There are hundreds of providers in the market that offer stocks and shares Junior Isas, most of which allow you to choose a risk profile. Some offer ready-made portfolios, while others give you a level of control over which shares you want to invest in.

Sebastian invests with Hargreaves Lansdown and has developed a particular interest in science companies.

“He has some investment in innovation companies, such as Imperial [College Innovations], which offer long-term investing,” says Mike.

“And then at the other end of the spectrum he has money in the Brunner Investment Trust, and that’s been one of his best ongoing investments because it’s a great portfolio across some of the world’s biggest and strongest companies, and it’s quite diversified.”
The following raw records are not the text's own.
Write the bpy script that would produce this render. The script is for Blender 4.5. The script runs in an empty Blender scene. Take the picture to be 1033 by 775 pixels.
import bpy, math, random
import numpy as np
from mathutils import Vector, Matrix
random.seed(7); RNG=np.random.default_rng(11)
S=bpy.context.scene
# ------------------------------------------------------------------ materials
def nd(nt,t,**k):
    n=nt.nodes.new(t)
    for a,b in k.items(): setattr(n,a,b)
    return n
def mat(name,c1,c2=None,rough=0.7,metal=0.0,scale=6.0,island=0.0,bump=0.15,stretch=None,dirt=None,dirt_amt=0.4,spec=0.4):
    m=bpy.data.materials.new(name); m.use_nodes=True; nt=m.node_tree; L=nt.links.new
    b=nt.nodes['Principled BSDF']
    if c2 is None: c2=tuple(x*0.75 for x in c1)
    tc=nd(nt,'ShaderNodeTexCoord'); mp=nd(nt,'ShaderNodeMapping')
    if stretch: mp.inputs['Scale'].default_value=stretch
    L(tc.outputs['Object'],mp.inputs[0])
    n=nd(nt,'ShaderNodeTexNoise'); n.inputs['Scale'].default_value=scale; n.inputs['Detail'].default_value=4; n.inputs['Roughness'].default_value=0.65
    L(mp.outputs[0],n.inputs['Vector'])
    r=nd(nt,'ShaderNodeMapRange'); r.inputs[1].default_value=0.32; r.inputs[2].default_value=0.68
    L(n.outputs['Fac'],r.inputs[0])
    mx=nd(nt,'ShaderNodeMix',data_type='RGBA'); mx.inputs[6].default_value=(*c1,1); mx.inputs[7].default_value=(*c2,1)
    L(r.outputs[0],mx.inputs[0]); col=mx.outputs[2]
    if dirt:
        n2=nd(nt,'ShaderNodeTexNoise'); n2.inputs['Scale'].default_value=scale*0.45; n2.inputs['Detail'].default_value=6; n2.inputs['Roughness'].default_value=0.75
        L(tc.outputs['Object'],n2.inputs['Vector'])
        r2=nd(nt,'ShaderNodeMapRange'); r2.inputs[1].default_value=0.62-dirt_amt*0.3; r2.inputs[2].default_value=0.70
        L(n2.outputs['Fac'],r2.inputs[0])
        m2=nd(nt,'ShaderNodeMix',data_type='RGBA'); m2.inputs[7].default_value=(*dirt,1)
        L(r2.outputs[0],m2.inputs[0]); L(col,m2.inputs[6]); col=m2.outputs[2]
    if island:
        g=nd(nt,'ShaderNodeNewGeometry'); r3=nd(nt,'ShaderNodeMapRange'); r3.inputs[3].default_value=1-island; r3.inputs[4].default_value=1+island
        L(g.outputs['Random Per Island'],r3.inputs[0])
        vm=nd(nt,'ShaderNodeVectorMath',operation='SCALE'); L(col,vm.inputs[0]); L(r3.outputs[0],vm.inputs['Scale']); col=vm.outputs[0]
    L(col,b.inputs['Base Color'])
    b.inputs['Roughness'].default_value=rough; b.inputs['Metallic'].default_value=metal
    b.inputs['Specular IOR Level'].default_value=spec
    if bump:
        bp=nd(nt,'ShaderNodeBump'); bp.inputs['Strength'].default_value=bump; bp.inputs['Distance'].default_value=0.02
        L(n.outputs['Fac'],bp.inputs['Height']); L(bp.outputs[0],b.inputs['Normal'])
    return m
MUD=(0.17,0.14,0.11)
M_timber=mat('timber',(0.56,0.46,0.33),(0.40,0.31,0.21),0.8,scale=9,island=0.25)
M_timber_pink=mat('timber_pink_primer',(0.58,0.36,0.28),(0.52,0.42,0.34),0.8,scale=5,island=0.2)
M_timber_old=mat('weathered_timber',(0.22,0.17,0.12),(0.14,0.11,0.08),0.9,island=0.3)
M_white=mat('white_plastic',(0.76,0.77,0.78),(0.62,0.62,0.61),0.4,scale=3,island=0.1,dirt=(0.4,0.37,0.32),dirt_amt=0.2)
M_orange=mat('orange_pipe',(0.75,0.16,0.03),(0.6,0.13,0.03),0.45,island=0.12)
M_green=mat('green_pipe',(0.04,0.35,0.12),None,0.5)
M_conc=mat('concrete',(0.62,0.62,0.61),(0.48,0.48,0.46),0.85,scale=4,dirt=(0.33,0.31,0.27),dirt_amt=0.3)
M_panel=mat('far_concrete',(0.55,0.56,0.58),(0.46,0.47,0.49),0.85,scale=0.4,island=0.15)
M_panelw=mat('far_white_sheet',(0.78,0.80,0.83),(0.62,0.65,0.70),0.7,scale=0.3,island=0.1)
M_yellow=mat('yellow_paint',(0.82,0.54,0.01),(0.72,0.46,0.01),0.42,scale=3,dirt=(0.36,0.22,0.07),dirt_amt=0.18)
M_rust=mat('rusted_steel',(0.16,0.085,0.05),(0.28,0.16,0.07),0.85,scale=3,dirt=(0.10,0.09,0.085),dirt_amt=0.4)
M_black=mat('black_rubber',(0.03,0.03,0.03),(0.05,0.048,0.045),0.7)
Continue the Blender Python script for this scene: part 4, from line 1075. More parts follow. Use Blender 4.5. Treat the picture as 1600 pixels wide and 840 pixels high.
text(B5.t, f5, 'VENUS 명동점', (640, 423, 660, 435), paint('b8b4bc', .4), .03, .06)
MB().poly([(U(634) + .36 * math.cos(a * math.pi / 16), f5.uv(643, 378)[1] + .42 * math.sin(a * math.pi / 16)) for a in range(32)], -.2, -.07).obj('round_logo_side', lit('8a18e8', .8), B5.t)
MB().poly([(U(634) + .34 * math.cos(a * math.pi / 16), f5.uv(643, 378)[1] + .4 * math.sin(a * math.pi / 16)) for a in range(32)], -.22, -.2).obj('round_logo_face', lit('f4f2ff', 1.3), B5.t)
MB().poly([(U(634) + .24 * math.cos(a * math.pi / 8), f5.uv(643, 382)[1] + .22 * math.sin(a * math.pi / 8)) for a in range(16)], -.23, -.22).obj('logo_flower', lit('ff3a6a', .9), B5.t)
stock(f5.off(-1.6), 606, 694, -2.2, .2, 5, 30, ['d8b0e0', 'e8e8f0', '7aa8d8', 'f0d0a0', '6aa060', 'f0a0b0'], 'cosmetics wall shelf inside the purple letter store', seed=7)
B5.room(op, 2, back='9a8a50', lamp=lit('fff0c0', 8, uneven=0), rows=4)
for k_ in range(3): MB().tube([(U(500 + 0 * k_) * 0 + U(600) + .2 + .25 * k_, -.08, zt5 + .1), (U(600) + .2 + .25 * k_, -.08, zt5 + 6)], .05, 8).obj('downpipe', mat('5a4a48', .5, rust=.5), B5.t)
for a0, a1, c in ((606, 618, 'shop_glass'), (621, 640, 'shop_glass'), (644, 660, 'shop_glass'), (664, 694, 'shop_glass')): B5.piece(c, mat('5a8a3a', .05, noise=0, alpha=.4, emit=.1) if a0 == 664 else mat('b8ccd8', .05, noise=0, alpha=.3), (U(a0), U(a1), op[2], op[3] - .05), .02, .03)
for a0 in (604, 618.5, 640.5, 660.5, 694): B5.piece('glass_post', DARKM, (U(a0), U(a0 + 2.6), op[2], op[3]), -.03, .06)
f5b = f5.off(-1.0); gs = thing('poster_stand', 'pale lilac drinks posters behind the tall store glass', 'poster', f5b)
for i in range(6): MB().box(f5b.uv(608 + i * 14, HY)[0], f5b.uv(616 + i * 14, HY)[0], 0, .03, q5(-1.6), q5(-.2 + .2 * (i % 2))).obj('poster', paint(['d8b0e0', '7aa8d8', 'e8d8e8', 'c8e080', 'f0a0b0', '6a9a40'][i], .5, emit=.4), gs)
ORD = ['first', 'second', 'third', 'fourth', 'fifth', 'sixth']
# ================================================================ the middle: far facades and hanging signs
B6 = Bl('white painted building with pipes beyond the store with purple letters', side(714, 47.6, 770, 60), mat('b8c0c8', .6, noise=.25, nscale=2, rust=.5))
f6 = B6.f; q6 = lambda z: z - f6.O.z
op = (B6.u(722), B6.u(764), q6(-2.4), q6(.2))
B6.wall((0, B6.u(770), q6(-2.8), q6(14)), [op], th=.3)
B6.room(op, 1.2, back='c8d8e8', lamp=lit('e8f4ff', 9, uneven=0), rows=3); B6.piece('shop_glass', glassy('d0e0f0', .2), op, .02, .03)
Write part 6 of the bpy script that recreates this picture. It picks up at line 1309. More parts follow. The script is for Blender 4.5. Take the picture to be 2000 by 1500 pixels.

With time on his side, Sebastian can afford to invest in a mix of products, and has long-term goals in mind.

“I would like a deposit on a house, that sort of thing, but it’s also interesting short-term to watch how the value changes over time,” the teenager says. “It’s generally more worthwhile than just keeping your money in a savings account.”

It’s not a regular topic of conversation among his friends, he admits, but teenagers have more access than ever to information about investing via social media platforms such as TikTok.

“Investing is a good way to build family wealth,” Ross adds. “But ultimately I would love my kids to have financial freedom – to do the job because they want to do it, not because it’s the highest-paying job. That’s worth everything.”